Takımın kendisi gibi son derece zayıf olan New Jersey Nets benchi, 102 sayının 53’ünü atarak ilk beş oyuncularını geçmiş. Zavallı Nets’in ilk beşinden Lopez’in 14, Harris’in 19 sayısı dışında toplam 16 sayı gelmiş. Benchte de öne çıkan isimler 15 sayı 7 asistle Keyon Dooling, 14 sayıyla Terrence Williams ve 16 sayısı olan Jarvis Hayes.

Günün X-faktörü:
Will Bynum Wizards karşısında 20 asist yaparak kariyer rekoru kırmış. Eh, Pistons’ın takım olarak asist ortalamasının 19 olduğunu düşünürsek gayet etkileyici. Yıldız oyuncularının şutörden oluştuğu bir takımda top dolaşımının ne kadar önemli olduğunu herkes bilir zaten, Bynum hep böyle oynarsa belki Piston birkaç maç kazanabilir. Tabii hem Bynum asistleriyle ünlü bir oyuncu değil hem de birinin fazla asist yapması iyi top dolaştığı anlamına gelmez. Ama tüm bu olasılıkları düşünmeyi bile gereksiz kılan zaten bu Pistons kadrosundan adam olamayacağı gerçeği.

Jeff Green 16’da 11’le 27 sayı atarak son günlerde çok iyi olmayan performanslarının ardından kendine kariyer rekoru kırarak gelmiş. O da Nets’e karşı rekor kıranlar kervanına katılmış oldu. Ayrıca kendisinin 6 ribaund 2 asist ve 3 top çalması var.

Takımı baltalayanlar:
JR Smith sıcak oldu mu kaçırmıyor ama soğuk olduğu zamanlar da feci batırıyor. 6 üçlüğünün hiç birinde isabet bulamadığı gibi toplamda sadece 12’de 1’de kalmış, o tek basket de hızlı hücum sırasındaki smacı. Yani bir top kaybı var ama şut yüzdesi tek başına buraya girmek için yeterli. Onun bu performansında Nuggets benchinden de toplam 16 sayı gelmiş ki bu Hornets’te kenardan gelen Thornton’ın toplam attığı sayıdan 7 eksik.

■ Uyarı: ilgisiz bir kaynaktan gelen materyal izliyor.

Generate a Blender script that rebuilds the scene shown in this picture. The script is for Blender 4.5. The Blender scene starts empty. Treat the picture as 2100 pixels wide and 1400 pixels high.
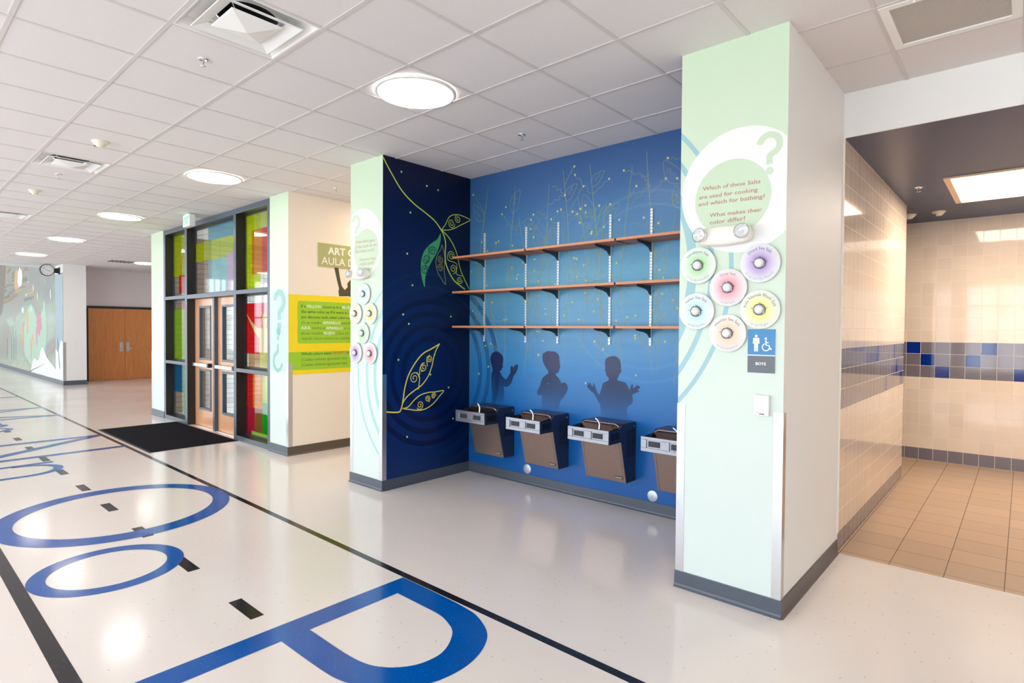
import bpy, bmesh, math, random
from mathutils import Matrix, Vector
random.seed(7)
C = bpy.context.scene.collection
S = bpy.context.scene
PI = math.pi

# ---------------------------------------------------------------- camera, sky, light, exposure
def make_camera():
    yaw, pitch, roll = 0.7267509, 0.0206730, 0.0070254
    fwd = Vector((-math.sin(yaw)*math.cos(pitch), math.cos(yaw)*math.cos(pitch), -math.sin(pitch)))
    rt = Vector((math.cos(yaw), math.sin(yaw), 0)); up = rt.cross(fwd)
    r2 = math.cos(roll)*rt + math.sin(roll)*up
    u2 = -math.sin(roll)*rt + math.cos(roll)*up
    cam = bpy.data.cameras.new('camera'); ob = bpy.data.objects.new('camera', cam); C.objects.link(ob)
    m = Matrix((r2, u2, -fwd)).transposed().to_4x4(); m.translation = Vector((0, 0, 1.6457))
    ob.matrix_world = m
    cam.sensor_width = 36; cam.lens = 1181.79/2100*36; cam.clip_start = .05; cam.clip_end = 200
    S.camera = ob
make_camera()
w = bpy.data.worlds.new('sky'); S.world = w; w.use_nodes = True
w.node_tree.nodes['Background'].inputs[0].default_value = (.82, .91, 1.0, 1)
w.node_tree.nodes['Background'].inputs[1].default_value = 3.9
S.view_settings.view_transform = 'Standard'; S.view_settings.look = 'None'
S.view_settings.gamma = 1; S.view_settings.use_curve_mapping = False
S.view_settings.exposure = 0.9
LAMP = 7.5          # radiance of the round ceiling lamps
def portal(name, loc, rot, sx, sy):
    l = bpy.data.lights.new(name, 'AREA'); l.shape = 'RECTANGLE'; l.size = sx; l.size_y = sy
    l.cycles.is_portal = True
    o = bpy.data.objects.new(name, l); C.objects.link(o); o.location = loc; o.rotation_euler = rot
portal('window_portal', (-8.5, -4.72, 1.75), (PI/2, 0, 0), 24, 2.8)        # daylight through the corridor windows
portal('lobby_portal', (-29, -6.02, 2.6), (PI/2, 0, 0), 14, 4.6)
portal('vestibule_portal', (-9.9, 6.32, 1.6), (-PI/2, 0, 0), 4.2, 3)

# ---------------------------------------------------------------- helpers
def lin(c):
    return tuple((v/255/12.92 if v/255 <= .04045 else ((v/255+.055)/1.055)**2.4) for v in c) + (1,)
MC = {}
def mat(name, rgb=None, rough=.5, metal=0, spec=.5, bump=0, noise=0, nscale=8, emit=0, coat=0, alpha=1):
    if name in MC: return MC[name]
    m = bpy.data.materials.new(name); m.use_nodes = True; MC[name] = m
    nt = m.node_tree; b = nt.nodes['Principled BSDF']
    b.inputs['Base Color'].default_value = lin(rgb); b.inputs['Roughness'].default_value = rough
    b.inputs['Metallic'].default_value = metal; b.inputs['Specular IOR Level'].default_value = spec
    b.inputs['Coat Weight'].default_value = coat
    if alpha < 1: b.inputs['Alpha'].default_value = alpha
    if emit:
        b.inputs['Emission Color'].default_value = lin(rgb); b.inputs['Emission Strength'].default_value = emit
    if noise or bump:
        g = nt.nodes.new('ShaderNodeNewGeometry'); n = nt.nodes.new('ShaderNodeTexNoise')
        n.inputs['Scale'].default_value = nscale; n.inputs['Detail'].default_value = 4
        nt.links.new(g.outputs['Position'], n.inputs['Vector'])
        if noise:
            mx = nt.nodes.new('ShaderNodeMix'); mx.data_type = 'RGBA'
            c = lin(rgb); mx.inputs[6].default_value = tuple(v*(1-noise) for v in c[:3])+(1,)
            mx.inputs[7].default_value = tuple(min(1, v*(1+noise)) for v in c[:3])+(1,)
            nt.links.new(n.outputs['Fac'], mx.inputs[0]); nt.links.new(mx.outputs[2], b.inputs['Base Color'])
        if bump:
            bp = nt.nodes.new('ShaderNodeBump'); bp.inputs['Strength'].default_value = bump; bp.inputs['Distance'].default_value = .002
            nt.links.new(n.outputs['Fac'], bp.inputs['Height']); nt.links.new(bp.outputs[0], b.inputs['Normal'])
    return m
class N:
    """tiny node-graph helper on a material"""
    def __init__(s, m): s.nt = m.node_tree; s.b = s.nt.nodes['Principled BSDF']
    def new(s, t, **k):
        n = s.nt.nodes.new(t)
        for a, v in k.items(): setattr(n, a, v)
        return n
    def link(s, a, b): s.nt.links.new(a, b)
    def math(s, op, a, b=0.0, c=None):
        n = s.new('ShaderNodeMath', operation=op)
        for i, v in enumerate((a, b) if c is None else (a, b, c)):
            if isinstance(v, (int, float)): n.inputs[i].default_value = v
            else: s.link(v, n.inputs[i])
        return n.outputs[0]
    def ramp(s, fac, stops, interp='LINEAR'):
        n = s.new('ShaderNodeValToRGB'); cr = n.color_ramp; cr.interpolation = interp
        while len(cr.elements) < len(stops): cr.elements.new(.5)
        for e, (p, c) in zip(cr.elements, stops): e.position = p; e.color = c if len(c) == 4 else lin(c)
        s.link(fac, n.inputs[0]); return n.outputs[0]
    def mix(s, fac, a, b, mode='MIX'):
        n = s.new('ShaderNodeMix', data_type='RGBA', blend_type=mode)
        for i, v in ((0, fac), (6, a), (7, b)):
            if isinstance(v, (int, float)): n.inputs[i].default_value = v
            elif isinstance(v, tuple): n.inputs[i].default_value = v if len(v) == 4 else lin(v)
            else: s.link(v, n.inputs[i])
        return n.outputs[2]
    def pos(s):
        g = s.new('ShaderNodeNewGeometry'); x = s.new('ShaderNodeSeparateXYZ'); s.link(g.outputs['Position'], x.inputs[0])
        return x.outputs, g.outputs['Position']
    def noise(s, vec, scale, detail=3, dist=0):
        n = s.new('ShaderNodeTexNoise'); n.inputs['Scale'].default_value = scale; n.inputs['Detail'].default_value = detail
        n.inputs['Distortion'].default_value = dist; s.link(vec, n.inputs['Vector']); return n.outputs['Fac']
    def map(s, vec, sc, loc=(0, 0, 0)):
        n = s.new('ShaderNodeMapping'); n.inputs['Scale'].default_value = sc; n.inputs['Location'].default_value = loc
        s.link(vec, n.inputs['Vector']); return n.outputs[0]
    def col(s, c): s.link(c, s.b.inputs['Base Color'])

class MB:
    def __init__(s): s.v = []; s.f = []; s.m = []; s.uv = []; s.sm = []
    def add(s, vs, fs, mi=0, smooth=False):
        o = len(s.v); s.v += [tuple(v) for v in vs]
        for f in fs: s.f.append([o+i for i in f]); s.m.append(mi); s.sm.append(smooth)
        return s
    def box(s, x0, x1, y0, y1, z0, z1, mi=0):
        vs = [(x, y, z) for z in (z0, z1) for y in (y0, y1) for x in (x0, x1)]
        ms = mi if isinstance(mi, (list, tuple)) else [mi]*6      # order: bottom, top, -y, +x, +y, -x
        fs = [(0, 2, 3, 1), (4, 5, 7, 6), (0, 1, 5, 4), (1, 3, 7, 5), (3, 2, 6, 7), (2, 0, 4, 6)]
        o = len(s.v); s.v += vs
        for f, m_ in zip(fs, ms): s.f.append([o+i for i in f]); s.m.append(m_); s.sm.append(False)
        return s
    def quad(s, a, b, c, d, mi=0): return s.add([a, b, c, d], [(0, 1, 2, 3)], mi)
    def prism(s, pts, fr, n0, n1, mi=0, smooth=False):
        """polygon pts (u,v) in frame fr extruded from normal offset n0 to n1"""
        k = len(pts); a = [fr(u, v, n0) for u, v in pts]; b = [fr(u, v, n1) for u, v in pts]
        s.add(a+b, [tuple(range(k))[::-1], tuple(range(k, 2*k))], mi)
        s.add(a+b, [(i, (i+1) % k, k+(i+1) % k, k+i) for i in range(k)], mi, smooth); return s
    def tube(s, path, r, mi=0, n=10, caps=True):
        P = [Vector(p) for p in path]; rs = r if isinstance(r, (list, tuple)) else [r]*len(P)
        vs = []; up = Vector((0, 0, 1))
        t0 = (P[1]-P[0]).normalized()
        a = t0.cross(up) if abs(t0.dot(up)) < .9 else t0.cross(Vector((1, 0, 0)))
        a.normalize()
        for i, p in enumerate(P):
            t = (P[min(i+1, len(P)-1)]-P[max(i-1, 0)]).normalized()
            a = (a - t*a.dot(t)).normalized(); b = t.cross(a)
            for k in range(n):
                an = 2*PI*k/n; vs.append(p+rs[i]*(math.cos(an)*a+math.sin(an)*b))
        fs = [(i*n+k, i*n+(k+1) % n, (i+1)*n+(k+1) % n, (i+1)*n+k) for i in range(len(P)-1) for k in range(n)]
        s.add(vs, fs, mi, True)
        if caps: s.add(vs, [tuple(range(n))[::-1], tuple(range((len(P)-1)*n, len(P)*n))], mi)
        return s
    def lathe(s, prof, fr=None, c=(0, 0), mi=0, n=24, smooth=True, caps=(1, 1)):
        """profile [(r, h)] turned about the frame's normal through (u,v)=c"""
        fr = fr or FLOOR; k = len(prof)
        vs = [fr(c[0]+r*math.cos(2*PI*j/n), c[1]+r*math.sin(2*PI*j/n), h) for r, h in prof for j in range(n)]
        fs = [(i*n+j, i*n+(j+1) % n, (i+1)*n+(j+1) % n, (i+1)*n+j) for i in range(k-1) for j in range(n)]
        s.add(vs, fs, mi, smooth)
        for i in [j for j, on in ((0, caps[0]), (k-1, caps[1])) if on]:
            if prof[i][0] > 1e-6: s.add(vs, [tuple(range(i*n, i*n+n))], mi)
        return s
    def ribbon(s, pts, wd, fr, off=.001, mi=0, closed=False):
        P = [Vector(p) for p in pts]; k = len(P); vs = []
        for i, p in enumerate(P):
            q0 = P[i-1] if (closed or i) else P[i]; q1 = P[(i+1) % k] if (closed or i < k-1) else P[i]
            d = q1-q0
            if d.length < 1e-9: d = Vector((1, 0))
            d.normalize(); n = Vector((-d.y, d.x)); ww = (wd[i] if isinstance(wd, (list, tuple)) else wd)/2
            vs += [fr(*(p+n*ww), off), fr(*(p-n*ww), off)]
        fs = [(2*i, 2*i+1, 2*((i+1) % k)+1, 2*((i+1) % k)) for i in range(k if closed else k-1)]
        return s.add(vs, fs, mi)
    def ring(s, outer, inner, fr, off=.001, mi=0):
        k = len(outer); vs = [fr(u, v, off) for u, v in outer]+[fr(u, v, off) for u, v in inner]
        return s.add(vs, [(i, (i+1) % k, k+(i+1) % k, k+i) for i in range(k)], mi)
    def poly(s, pts, fr, off=.001, mi=0):
        return s.add([fr(u, v, off) for u, v in pts], [tuple(range(len(pts)))], mi)
    def disc(s, c, r, fr, off=.001, mi=0, n=16):
        return s.poly([(c[0]+r*math.cos(2*PI*i/n), c[1]+r*math.sin(2*PI*i/n)) for i in range(n)], fr, off, mi)
    def build(s, name, mats, parent=None, kind=None, uv=None, bevel=0, label=None):
        me = bpy.data.meshes.new(name)
        if parent is not None: o = Vector(parent['_o']) if '_o' in parent else Vector(parent.location)
        else:
            xs, ys, zs = zip(*s.v); o = Vector(((min(xs)+max(xs))/2, (min(ys)+max(ys))/2, min(zs)))
        me.from_pydata([tuple(Vector(v)-o) for v in s.v], [], s.f)
        for m_ in (mats if isinstance(mats, (list, tuple)) else [mats]): me.materials.append(m_)
        me.polygons.foreach_set('material_index', s.m); me.polygons.foreach_set('use_smooth', s.sm)
        if uv:
            l = me.uv_layers.new(name='UVMap')
            for p in me.polygons:
                for li in p.loop_indices: l.data[li].uv = uv(Vector(me.vertices[me.loops[li].vertex_index].co)+o)
        me.update()
        ob = bpy.data.objects.new(name, me); C.objects.link(ob)
        if parent is not None:
            ob.parent = parent
            if parent.type == 'MESH': ob.location = (0, 0, 0)
            ob['_o'] = tuple(o)
        else: ob.location = o; ob['_o'] = tuple(o)
        if kind: ob['kind'] = kind
        if label: ob['label'] = label
        if bevel:
            b = ob.modifiers.new('bevel', 'BEVEL'); b.width = bevel; b.segments = 2; b.limit_method = 'ANGLE'
        return ob
def thing(name, label, cat, loc=(0, 0, 0), group=None, rotz=0):
    o = bpy.data.objects.new(name, None); C.objects.link(o); o.location = loc; o.rotation_euler = (0, 0, rotz)
    o.empty_display_size = .1; o['label'] = label; o['category'] = cat; o['_o'] = (0, 0, 0) if rotz else tuple(loc)
    if group: o['group'] = group
    return o
def local(name, label, cat, loc, group=None, rotz=0):
    """a thing whose parts are modelled about (0,0,0)"""
    o = thing(name, label, cat, loc, group, rotz); o['_o'] = (0, 0, 0); return o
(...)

Keskin şutör Gallinari, bu sefer üçlük çizgisinin gerisinden 8’de 1, toplamda da 12’de 3 oynayarak şut konusunda baltayı şöyle bir geçirmiş. Tek asistine karşı iki de top kaybı var. Knicks yine de Toney Douglas ve Celtics’ten gelen Bill Walker gibi isimlerini çok duymadığımız oyuncularla maça tutunmuş, New York oyuncuları son çeyrekte 39 sayı bile atmışlar ama Memphis’ten galibiyetle ayrılmayı başaramamışlar.

Bizimkiler:
Mehmet ve Ersan’ın karşı karşıya geldiği maçta iki milli oyuncumuz da sezon performanslarının üzerine çıkmayı başarmış. Ersan’ın 24 dakikada 8’de 4 saha içi, 6’da 6 serbest atışla 14 sayıya ulaşmış, bu sürede bir de 8 ribaund almış milli oyuncumuz. Ayrıca bitime 27 saniye kala aldığı hücum ribaundu sonucunda basketi yapmasıyla takımının maçı kazanmasında çok büyük rol oynamış.
Onun karşısında Mehmet ilk yarıda tam anlamıyla yanıyormuş. İlk yarıda 7 şutunun hiç birini kaçırmamış, kimse durduramamış onu. Tabii ikinci yarıda sadece 9’da 3’le şut atsa da maçı 20 sayı 11 ribaund 3 blokla tamamlamayı başarmış. Ayrıca Mehmet’in aldığı 41 dakika, bu sezon oynadığı en uzun süre. İki Türk’ü karşı karşıya izlemek isteyenler için çok güzel bir maç çıkmış ortaya sonuç olarak.
Maçtan ek not, Kirilenko sakatlanarak sadece 19 dakika sahada kalabilmiş. Deron Williams da 9 asisti olsa da sadece 12’de 3’le oynayarak yeterince skor üretememiş.

1 FARKLI FIKIR:

Adsız dedi ki...

Allah allah koskoca lakers takımı ve kobe'nin işi yok Gasol efendiye tane hesabı pas mı verecek!! Bu ne ya şaka mı! O kadar iyi basketbolcuysa kendi poziyonunu kendi yaratsın. Hazır piyasası varken bu adamdan kurtulmak en hayırlısı olacak lakers için.